How do you see it happening? Are they two strangers catching eyes across a crowded bar, then instantly clicking on their very first date?

Or… are they two friends falling in love? Slowly developing feelings, perhaps even to their own surprise?

Movies certainly paint one picture—but new research is shaking the prevailing psychological wisdom to its core.

What’s taught doesn’t match the reality

Led by Dana Anthony Stinson of the University of Victoria, a recent study suggests that psychology journals and textbooks focus too much on romance sparking in a serendipitous encounter between two strangers, when in actual fact most couples start out as friends. What’s more, the researchers also note that many people looking for love prefer the friends-first route to romance.

For the study—aptly titled “The friends-to-lovers pathway to romance: prevalent, preferred, and overlooked by science”—the psychologists searched the online databases of highly influential journals for previous research into how people initiate relationships, using terms like friendship, first date, attraction, relationship beginning, friends with benefits. They found that only 18% of papers focused on friends-first initiation, meaning most instead emphasized romance forming between strangers.

Okay—so maybe this figure just reflects reality. Maybe most couples do start out as strangers. The researchers wanted to find out, so they conducted a meta-analysis of seven studies carried out over 18 years. To their surprise, they found that most couples actually start out as friends.

So what is the best way to find a date?

The researchers conducted a final investigation to learn more about the nature of friends-first romantic initiation. They asked participants (both coupled and single) to select what they considered to be the best way to find a date: on a blind date; through friends or family; at school, college, or university; at work, church, or a party; online; at a bar; or by nurturing an existing friendship into something more. The top 3 responses were pretty insightful:

  • nurturing an existing friendship into something more (47%)
  • through friends (18%)
  • at school, college, or university (18%).

The researchers asked additional questions of participants who were in a relationship and had been friends first.
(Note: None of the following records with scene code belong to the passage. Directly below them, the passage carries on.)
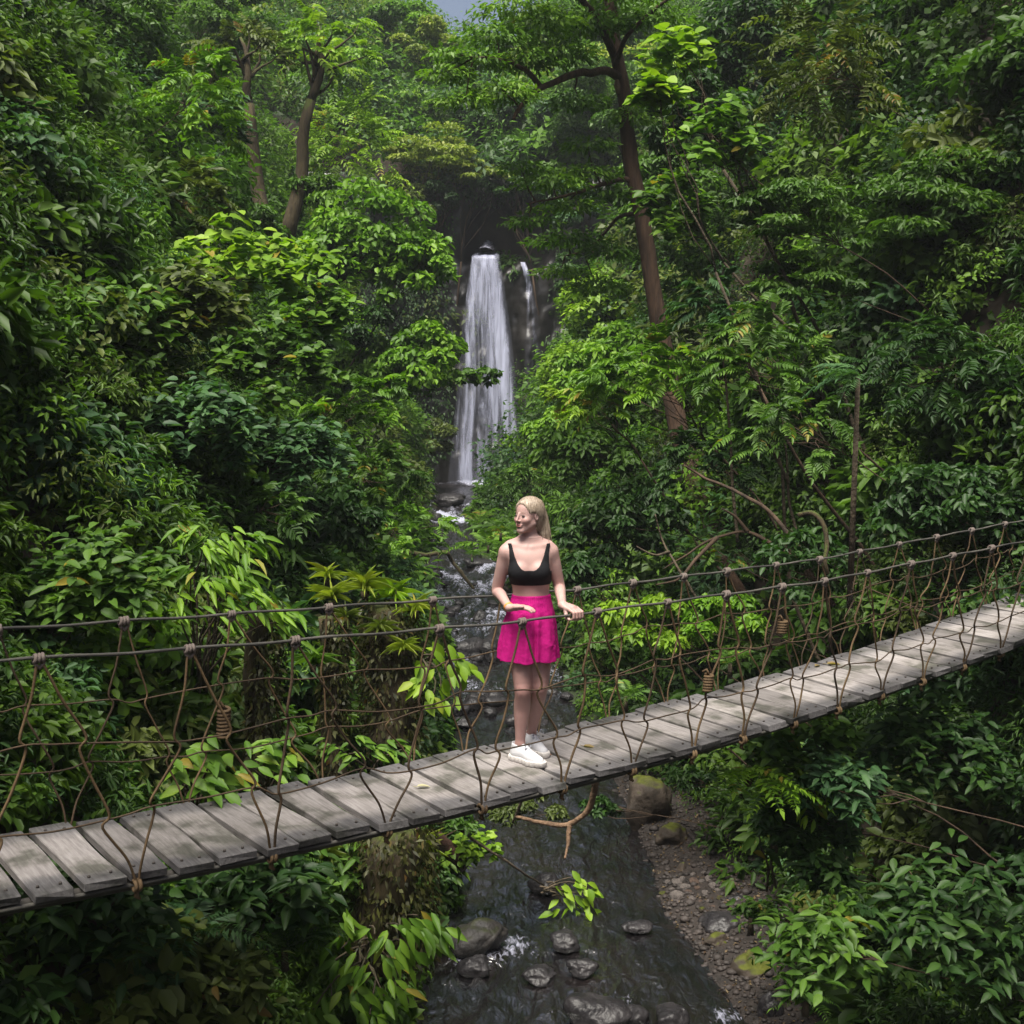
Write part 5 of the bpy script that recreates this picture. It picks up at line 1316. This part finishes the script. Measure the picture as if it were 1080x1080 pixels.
# ---- bromeliad-covered mossy stump by the left of the bridge
rng=np.random.default_rng(31)
def stump(label,px0,px1,ytop,ybot,Y,seed):
    rng=np.random.default_rng(seed); base=at((px0+px1)/2,ybot,Y); m=mpp(Y)
    root=make_root('mossy_stump',label,'stump',base); mb=MB()
    w=(px1-px0)/2*m
    a=base.copy(); b=at((px0+px1)/2+rng.uniform(-6,6),ytop,Y)
    k=14; t=np.linspace(0,1,k); P=a+(b-a)*t[:,None]+.10*np.stack([vnoise(t*3+seed,0),vnoise(t*3+seed,4.),t*0],1)
    mb.tube(P,w*(1.0-.35*t+.22*fbm(t*5+seed,1.,o=2)),14)
    finish(root,mb,'trunk',MATS['bark_moss'])
    fol=MB(); nn=int(2600*w*np.linalg.norm(b-a)/.12*.12/.2)
    tt=rng.random(nn); q=a+(b-a)*tt[:,None]; d=rand_dirs(rng,nn); d[:,2]*=.3; d=nrm(d)
    Pp=q+d*(w*1.02*rng.uniform(.8,1.35,nn))[:,None]
    put_leaves(fol,Pp,d*.5-UP*.8+rng.normal(size=(nn,3))*.4,d+rng.normal(size=(nn,3))*.3,rng.uniform(.03,.09,nn),rng.uniform(.015,.035,nn),'lo',None,rng)
    finish(root,fol,'moss',MATS['brown']); return root,a,b,w
def bromeliad(px,py,Y,size,label,pal='yellow',seed=1,n=26):
    rng=np.random.default_rng(seed); c=at(px,py,Y); L=size*mpp(Y)
    root=make_root('bromeliad',label,'bromeliad',c,'bromeliads on the mossy stumps'); mb=MB(); rosette(mb,c,n,L,L*.11,rng)
    mb2=MB(); mb2.tube([c-UP*L*.3,c-UP*L*.05],[L*.10,L*.14],7); finish(root,mb2,'stem',MATS['bark_moss']); finish(root,mb,'foliage',MATS[pal])
stump('mossy brown stump under the bromeliads left of the stream, behind the bridge',388,440,640,780,10.6,3)
stump('slender mossy trunk left of the bromeliad stump behind the bridge ropes',338,362,650,830,10.2,4)
stump('dark mossy trunk standing at the far left behind the bridge',262,292,640,830,9.6,5)
stump('thick moss-hung mound below the near edge of the deck at left',378,452,872,1010,8.9,6)
for i,(px,py,Y,sz_,lb,pal) in enumerate([(350,632,10.4,30,'spiky yellow-green bromeliad at the left end of the stump top','yellow'),(385,622,10.5,36,'largest yellow-green bromeliad in the middle of the stump top','yellow'),
      (415,630,10.6,32,'bromeliad right of the largest one on the stump top','lime'),(438,645,10.5,28,'bromeliad at the right end of the stump top by the rope knot','yellow'),(365,655,10.2,26,'olive bromeliad hanging below the rope at the stump left','olive'),
      (400,665,10.3,26,'bromeliad tucked under the hand rope in the middle','olive'),(425,685,10.3,24,'small bromeliad low on the right flank of the stump','yellow'),(330,700,10,30,'dark spiky bromeliad left of the stump behind the hanger ropes','green'),
      (345,610,10.8,26,'small pale bromeliad highest on the left of the stump','yellow'),
      (345,905,8.8,34,'spiky bromeliad under the deck at the left of the mossy mound','olive'),(445,900,9.2,34,'yellow-green bromeliad at the right of the mossy mound near the water','yellow'),(405,868,9.4,30,'bromeliad on top of the mossy mound right under the deck','olive')]):
    bromeliad(px,py,Y,sz_,lb,pal,400+i)

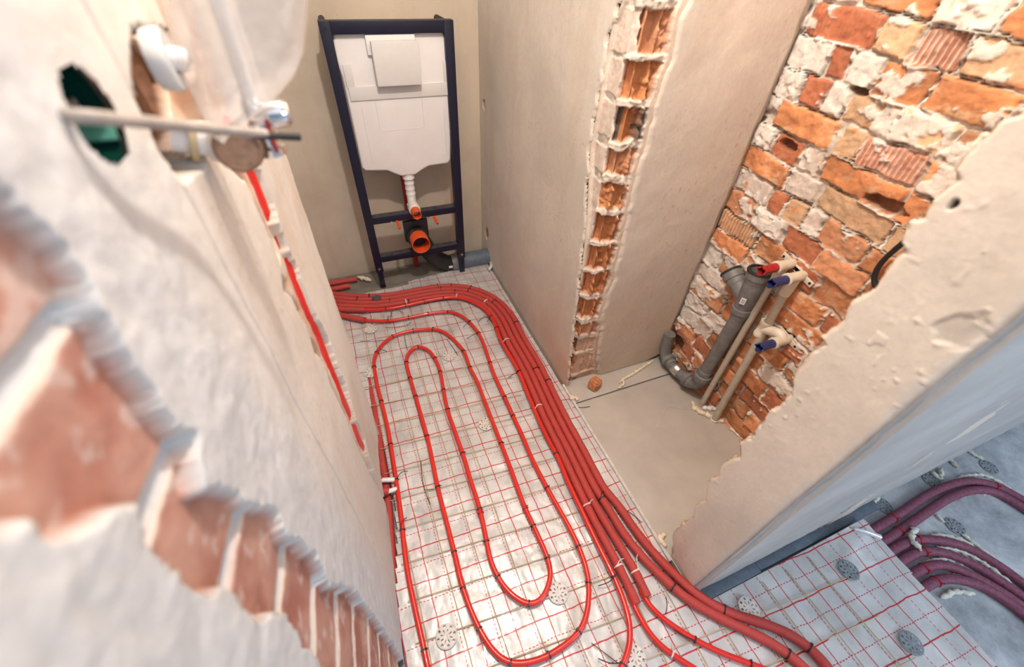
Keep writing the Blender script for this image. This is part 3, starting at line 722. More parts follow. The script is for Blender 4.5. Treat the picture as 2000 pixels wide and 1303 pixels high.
# ================================================================== TUBES
def path(px, z, step=0.012, it=4): return smooth_path(spline([P(u, v, z) for u, v in px], step), it)
def tie(parent, pts, u, v, r, mat, tail=0.0, ang=None, zt=None, name='cable_tie', width=0.0036):
    t = P(u, v, pts[0].z); i = min(range(len(pts)), key=lambda k: (pts[k] - t).length)
    p = pts[i]; T = (pts[min(i + 1, len(pts) - 1)] - pts[max(i - 1, 0)]).normalized()
    q = T.to_track_quat('Z', 'Y').to_matrix(); mb = MB()
    n = 18; w = width / 2; o_, i_ = r + 0.0018, r - 0.0005
    mb.lathe(p - T * w, p + T * w, [(0, i_), (0, o_), (2 * w, o_), (2 * w, i_)], n, cap=False)
    S = Vector((T.y, -T.x, 0)).normalized()
    sgn = 1 if random.random() < 0.5 else -1
    hd = p + S * sgn * r * 0.6 + Vector((0, 0, r * 0.85)); mb.box(hd, (0.0055, 0.0050, 0.0045), q)
    if tail:
        a = random.uniform(0, 6.28) if ang is None else ang
        dirv = Vector((math.cos(a), math.sin(a), 0.0)); e = hd + dirv * tail; 
        e.z = max(0.004, hd.z - tail * 0.25)
        mid = (hd + e) / 2 + Vector((0, 0, tail * 0.18)) + Vector((-dirv.y, dirv.x, 0)) * tail * 0.12
        mb.tube(spline([hd, mid, e], 0.004), 0.0014, 6)
    return mb.build(name, mat, parent)
def tube_thing(name, px, z, r, mat, label, cat, ties=(), tmat='black', rings=14, pts=None):
    pts = pts or path(px, z)
    base = empty(name, (pts[0].x, pts[0].y, 0), label, cat)
    MB().tube(pts, r, rings).build('tube', mat, base)
    for t in ties:
        u, v = t[:2]; tl = t[2] if len(t) > 2 else random.choice([0.004, 0.006, 0.008]); an = t[3] if len(t) > 3 else None
        tie(base, pts, u, v, r, M[tmat if len(t) < 5 else t[4]], tl, an)
    return base, pts
R1 = 0.0079; Z1 = 0.0145
loopA = [(667, 616), (690, 621), (713, 625.6), (758, 627), (798, 620.6), (836, 613), (874, 609), (894, 613), (917, 629), (935, 651), (946.6, 677), (957, 709), (967, 736), (982, 768), (1002, 812), (1019.5, 849.5), (1039, 896), (1068, 952), (1095, 1000), (1119, 1044), (1139, 1091), (1150, 1139), (1146, 1200), (1125, 1242), (1074, 1279), (1037, 1293), (998, 1296), (969, 1278), (935, 1227), (904, 1149), (887, 1078), (874, 1027), (855, 952), (843, 893), (834, 852), (824, 817), (812, 775), (801, 739), (793.5, 709.5), (795, 695), (803, 683), (817, 677), (836, 683), (850, 701), (860, 727), (866, 762), (874, 800), (882.5, 826), (907, 896), (918, 935), (937, 994), (950, 1055.5), (957, 1091), (972, 1127), (996, 1159), (1032, 1181), (1057, 1173), (1071, 1146), (1076, 1118), (1069, 1088), (1042, 1027), (1023, 986), (1003, 931), (979, 867), (964, 829), (944, 777), (930.6, 742), (917.5, 718), (906, 686), (882.5, 660), (863.5, 647), (844.5, 643), (806.6, 646), (767, 657), (742.5, 677.5), (731, 701), (731, 718), (736.6, 753), (745, 785), (757, 835), (767, 896), (773.5, 938), (784, 1013), (787, 1044), (795.6, 1115), (811, 1190), (826, 1258), (835, 1303), (850, 1370)]
tiesA = [(758, 627, .03), (798, 620), (836, 613), (874, 609), (917, 629, .05, 3.6), (935, 651, .06, 3.3), (957, 709), (1002, 812), (979+20, 770), (1068, 952), (1130, 1064), (1150, 1137), (1130, 1238), (1074, 1281), (998, 1296), (937, 1222), (906, 1147), (887, 1078), (855, 952, .02, 0), (834, 852), (812, 775), (801, 739), (793.5, 709), (817, 677, .012, 1.6), (848, 700), (860, 727), (866, 762), (874, 800), (905, 888), (938, 994), (950, 1055), (972, 1127), (1032, 1184), (1069, 1088), (1042, 1027), (979, 867), (906, 686), (917.5, 718), (844, 643), (806.6, 646), (767, 657), (731, 690, .05, -0.1), (731, 718), (745, 785), (765, 869), (773.5, 938, .045, .5), (785, 1037, .045, 1.0), (826, 1272, .015, 0)]
B, ptsA = tube_thing('heating_tube', loopA, Z1, R1, M['tube'], 'thin bright red heating tube looping as a double spiral on the grid foil', 'heating tube', tiesA)
jk = [p for p in ptsA[:int(0.2 / 0.012)]]
# red sleeve at the start of the loop and small red spacer clips on it
MB().tube(path([(600, 600), (640, 607), (667, 616), (690, 621), (713, 625.6)], 0.0165), 0.0150, 14).build('sleeve', M['jacket'], B)
for (u, v) in ((945, 1003), (1026, 991)):
    tie(B, ptsA, u, v, R1 + 0.001, M['red_tie'], 0.018, 0.3, name='clip', width=0.005)
# second bright tube, at the inner side of the bundle
tB = [(600, 594), (667, 604.6), (713, 605.4), (754, 603.7), (792, 597), (828.5, 588.5), (865, 582), (891, 580.7), (917.5, 587), (943.7, 601.6), (959.7, 619), (970, 641), (978.7, 666), (996, 695), (1013.7, 727), (1040, 791), (1066, 849.5), (1091, 896), (1108, 938), (1135.6, 996), (1163, 1054), (1190, 1108), (1210, 1152), (1224, 1193), (1231, 1227), (1229, 1265), (1217, 1299), (1190, 1350)]
tiesB = [(754, 603), (792, 597), (828.5, 588.5), (865, 582), (959.7, 617, .04, 3.9), (970, 641, .012), (1013.7, 727, .06, 3.3), (1088, 885), (1200, 1121, .06, 3.2), (1219, 1297, .06, 2.6)]
B2, ptsB = tube_thing('heating_tube', tB, 0.0195, 0.0084, M['tube'], 'bright red heating tube hugging the inner side of the thick pipe bundle', 'heating tube', tiesB)
MB().tube(path([(600, 594), (640, 603), (667, 604.6), (690, 605.3), (713, 605.4)], 0.0165), 0.0150, 14).build('sleeve', M['jacket'], B2)

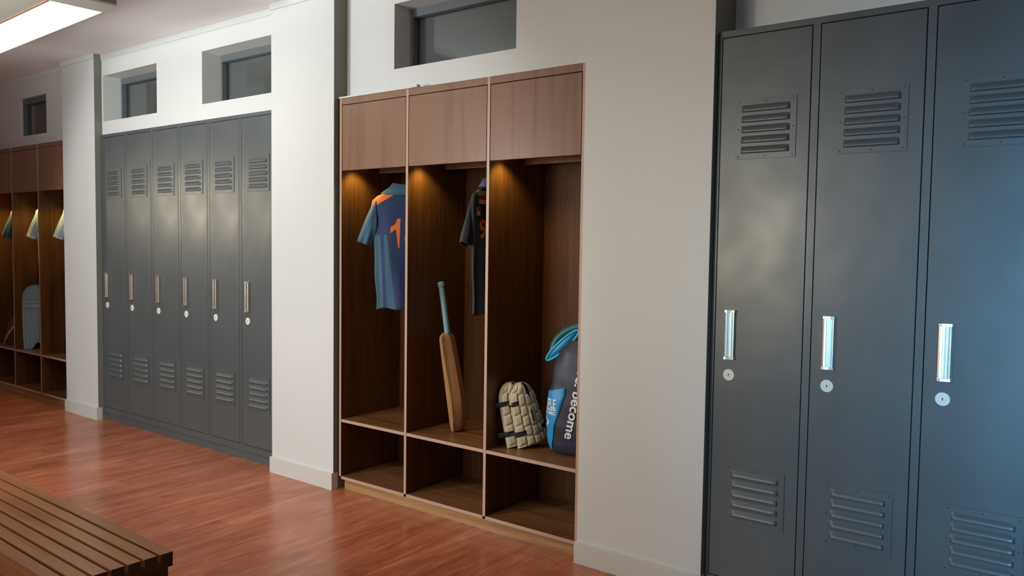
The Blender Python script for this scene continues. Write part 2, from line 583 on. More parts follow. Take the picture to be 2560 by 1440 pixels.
# ------------------------------------------------------------ cubby unit
def cubby(x, label, lamp_power, lamp_x=0.075):
    x0 = x[0]
    root = empty('cubby_unit', (x0, 0, 0))
    tag(root, label, 'cubby unit')
    q = [v - x0 for v in x]
    t = 0.018
    D = 0.50
    mats = [M['walnut'], M['edge']]
    xs = [q[0] + t / 2, q[1], q[2], q[3] - t / 2]
    for i in range(4):
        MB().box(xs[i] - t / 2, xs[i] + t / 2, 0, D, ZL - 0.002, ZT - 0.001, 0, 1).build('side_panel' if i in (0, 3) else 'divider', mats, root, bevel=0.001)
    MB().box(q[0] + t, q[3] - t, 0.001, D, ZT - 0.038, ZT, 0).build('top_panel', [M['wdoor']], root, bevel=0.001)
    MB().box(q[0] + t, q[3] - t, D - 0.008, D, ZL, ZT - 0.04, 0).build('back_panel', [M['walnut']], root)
    mx = [M['walnutx'], M['edge']]
    for i in range(3):
        a, b = xs[i] + t / 2 + 0.0004, xs[i + 1] - t / 2 - 0.0004
        MB().box(a, b, 0.001, D - 0.009, ZM - t, ZM, 0, 1).build('shelf', mx, root, bevel=0.001)
        MB().box(a, b, 0.001, D - 0.009, ZL - t, ZL, 0, 1).build('bottom_board', mx, root, bevel=0.001)
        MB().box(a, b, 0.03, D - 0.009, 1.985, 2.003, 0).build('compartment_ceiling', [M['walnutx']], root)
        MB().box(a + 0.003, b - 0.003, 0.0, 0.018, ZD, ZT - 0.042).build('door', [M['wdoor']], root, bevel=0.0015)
        MB().box(a, b, 0.300, 0.322, 1.930, 1.975).build('hanging_rail', [M['wdoor']], root, bevel=0.002)
        lx = a + lamp_x
        dl = MB().tube([(lx, 0.075, 1.984), (lx, 0.075, 1.974)], [0.028, 0.028], 20).build('downlight', M['chrome'], root)
        MB().tube([(lx, 0.075, 1.9738), (lx, 0.075, 1.972)], [0.022, 0.022], 20).build('lens', M['dl'], dl)
        d = bpy.data.lights.new('downlight_beam', 'SPOT')
        d.energy = lamp_power * 2.7
        d.color = (1.0, 0.74, 0.22)
        d.spot_size = R(112)
        d.spot_blend = 0.7
        d.shadow_soft_size = 0.02
        lo = bpy.data.objects.new('downlight_beam', d)
        C.objects.link(lo)
        lo.parent = root
        lo.location = (lx, 0.075, 1.965)
        lo.rotation_euler = (R(6), R(5), 0)
    MB().box(q[0] + 0.02, q[3], 0.028, 0.046, 0, ZL - t - 0.0005).build('plinth', [M['plinth']], root)
    return root


cubby(X, 'open wooden cubby unit with three compartments and three upper doors between two pale pillars', 2.2)
XS = [-9.0, -8.41, -7.84, -7.262]
cubby(XS, 'dim wooden cubby unit in the far left bay, behind the narrow pillar', 3.0, 0.27)
# white sealing strip lying on top of the near cubby unit
tag(MB().box(-3.735, -3.11, -0.004, 0.05, ZT + 0.0005, ZT + 0.009).box(-3.13, -3.09, -0.008, 0.02, ZT + 0.0005, ZT + 0.016).build('trim_1', M['wall']), kind='structure')


# ------------------------------------------------------------ lockers
def louvre_vent(parent, x, z, w=0.245, h=0.24):
    b = MB()
    b.box(0, w, -0.0035, 0, 0, h)
    n = 5
    pitch = 0.0415
    zt = h / 2 + pitch * n / 2
    for k in range(n):
        top = zt - k * pitch - 0.006
        xa, xb = 0.024, w - 0.024

        def fn(u, v, top=top):
            px = xa + (xb - xa) * u
            e = min(1, min(u, 1 - u) * 14)
            e = math.sqrt(max(0, 1 - (1 - e) ** 2))
            prof = [(0, 0), (0.12, 0.15), (0.3, 0.55), (0.5, 0.85), (0.7, 1.0), (0.86, 0.98), (0.95, 0.75), (1.0, 0.0)]
            i = v * (len(prof) - 1)
            i0 = min(int(i), len(prof) - 2)
            f = i - i0
            zz = prof[i0][0] * (1 - f) + prof[i0 + 1][0] * f
            dd = prof[i0][1] * (1 - f) + prof[i0 + 1][1] * f
            return (px, -0.0034 - 0.0115 * dd * e, top - 0.029 * zz)
        b.grid(29, 8, fn)
    for sx in (0.012, w / 2, w - 0.012):
        for sz in (0.011, h - 0.011) if sx == w / 2 else (0.011, h / 2, h - 0.011):
            b.tube([(sx, -0.0034, sz), (sx, -0.0046, sz)], 0.0028, 8, mi=1)
    o = b.build('louvre_vent', [M['locker'], M['dark']], parent, bevel=0.0008, fix=True)
    o.location = (x, 0, z)
    for p in o.data.polygons:
        p.use_smooth = len(p.vertices) == 4 and abs(p.normal.y) < 0.999
    return o


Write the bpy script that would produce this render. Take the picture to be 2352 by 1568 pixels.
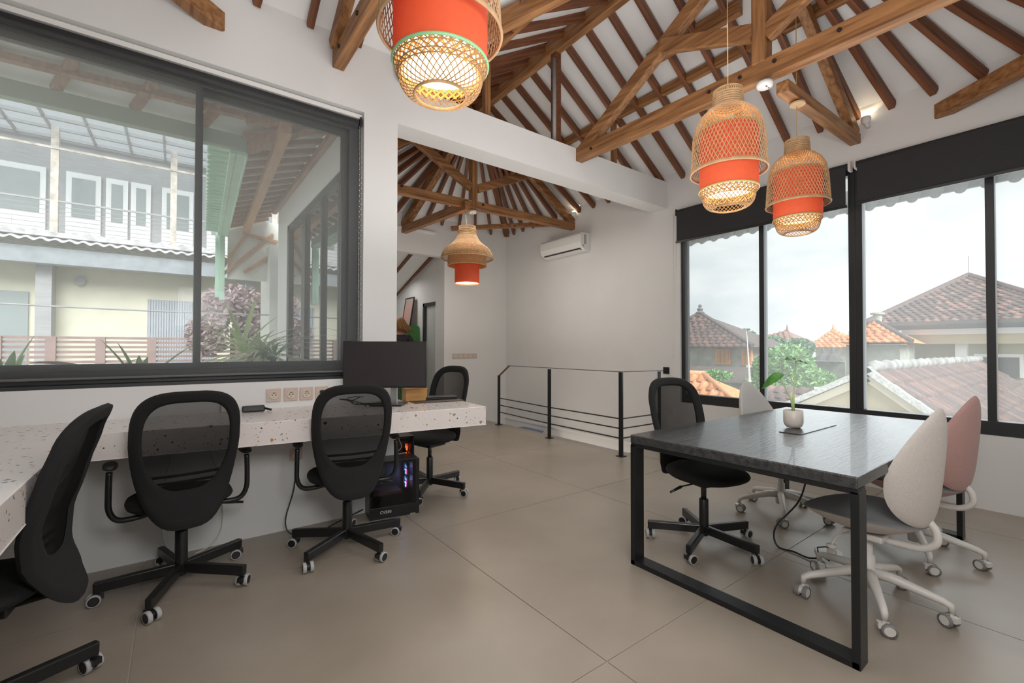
import bpy, math, random
import numpy as np
from math import sin, cos, pi, radians, sqrt, atan2
from mathutils import Vector, Matrix
random.seed(7)
for o in list(bpy.data.objects): bpy.data.objects.remove(o)
SC = bpy.context.scene; COL = SC.collection
# ---------------- camera ----------------
HC = 1.27; FPX = 1035.1
YAW, PIT, ROL = radians(36.911), radians(.8714), radians(.0965)
CF = Vector((sin(YAW)*cos(PIT), cos(YAW)*cos(PIT), sin(PIT)))
_r = Vector((cos(YAW), -sin(YAW), 0)); _u = _r.cross(CF)
CR = _r*cos(ROL)+_u*sin(ROL); CU = -_r*sin(ROL)+_u*cos(ROL)
CC = Vector((0, 0, HC))
cam = bpy.data.cameras.new('camera'); camo = bpy.data.objects.new('camera', cam); COL.objects.link(camo)
cam.sensor_width = 36; cam.lens = FPX/2352*36; cam.clip_start = .02; cam.clip_end = 500
M = Matrix((CR, CU, -CF)).transposed().to_4x4(); M.translation = CC; camo.matrix_world = M
SC.camera = camo
# measuring helpers (photo pixel -> point on a real plane)
def ray(x, y): return CR*((x-1176)/FPX) - CU*((y-784)/FPX) + CF
def onz(x, y, z=0.): d = ray(x, y); return CC + d*((z-HC)/d.z)
def onX(x, y, X): d = ray(x, y); return CC + d*(X/d.x)
def onY(x, y, Y): d = ray(x, y); return CC + d*(Y/d.y)
# ---------------- world, light, exposure ----------------
SC.view_settings.view_transform = 'Standard'; SC.view_settings.look = 'None'
SC.view_settings.exposure = 0.0; SC.view_settings.gamma = 1; SC.view_settings.use_curve_mapping = False
W = bpy.data.worlds.new('sky'); SC.world = W; W.use_nodes = True
nt = W.node_tree; nt.nodes.clear()
out = nt.nodes.new('ShaderNodeOutputWorld'); bg = nt.nodes.new('ShaderNodeBackground')
tc = nt.nodes.new('ShaderNodeTexCoord'); mp = nt.nodes.new('ShaderNodeMapping'); mp.inputs['Scale'].default_value = (2.2, 2.2, 6)
nz = nt.nodes.new('ShaderNodeTexNoise'); nz.inputs['Scale'].default_value = 1.6; nz.inputs['Detail'].default_value = 5
rp = nt.nodes.new('ShaderNodeValToRGB')
rp.color_ramp.elements[0].position = .35; rp.color_ramp.elements[0].color = (.70, .76, .79, 1)
rp.color_ramp.elements[1].position = .6; rp.color_ramp.elements[1].color = (.97, .98, .98, 1)
nt.links.new(tc.outputs['Generated'], mp.inputs['Vector']); nt.links.new(mp.outputs[0], nz.inputs['Vector'])
nt.links.new(nz.outputs['Fac'], rp.inputs[0]); nt.links.new(rp.outputs[0], bg.inputs[0]); bg.inputs[1].default_value = 1.15
nt.links.new(bg.outputs[0], out.inputs[0])
def light(name, kind, loc, energy, color=(1, 1, 1), size=1, size_y=None, rot=(0, 0, 0), spot=None):
    l = bpy.data.lights.new(name, kind); l.energy = energy; l.color = color
    if kind == 'AREA':
        l.size = size
        if size_y: l.shape = 'RECTANGLE'; l.size_y = size_y
    elif kind == 'SUN': l.angle = size
    else: l.shadow_soft_size = size
    if spot: l.spot_size = spot; l.spot_blend = .6
    o = bpy.data.objects.new(name, l); COL.objects.link(o); o.location = loc; o.rotation_euler = rot
    return o
light('room_fill_up', 'AREA', (2.1, 1.5, 1.95), 50, (1, .98, .97), 3.0, 2.0, (pi, 0, 0))  # unseen area fill facing up, added to lift the room's brightness
light('room_fill_down', 'AREA', (1.7, .9, 3.25), 30, (1, 1, 1), 2.6, 1.8)  # second added fill from overhead, no fixture behind it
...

They found that only a small proportion had been attracted to one another from the start (12%) or had always wanted there to be something more to the dynamic (18%). 70% said both physical and emotional attraction only developed later.

Are friendship and dating a two-way street?

To put this new study’s findings into context, Stinson et al. remind us that the prevailing wisdom in psychology has been that the man’s attraction to the woman “sparks the initial interaction between potential romantic partners”, and that only afterward do “passion-based intimacy [romantic interest and sexual attraction] and friendship-based intimacy [feelings of warmth, understanding, and interdependence] continue to develop”.

Yet the researchers’ results don’t support this view. They argue instead that the relationship between the two types of intimacy described above is a “two-way street”. Sometimes the “spark” (passion-based intimacy) then promotes friendship-based intimacy, but quite often the exact opposite happens: People start out as friends, and only later experience romantic interest and sexual desire.

We’ve all been there: If you’ve ever dated a friend or know someone who has, people readily assume these so-called “friends” were always attracted to each other, or else that they became friends simply with a view to becoming romantically involved. The data from Stinson et al. doesn’t corroborate that. They found that only 30% of friends-to-lovers were motivated by romantic interest or sexual desire from the start. For 70%, romance simply grew organically between them.

So perhaps the time has come for psychologists to pay less attention to Hollywood meet-cutes. They’re fun, but they don’t really reflect the reality for most couples! The majority of relationships begin as platonic friendships—and if this new study is anything to go by, that’s the route to romance most people prefer, too.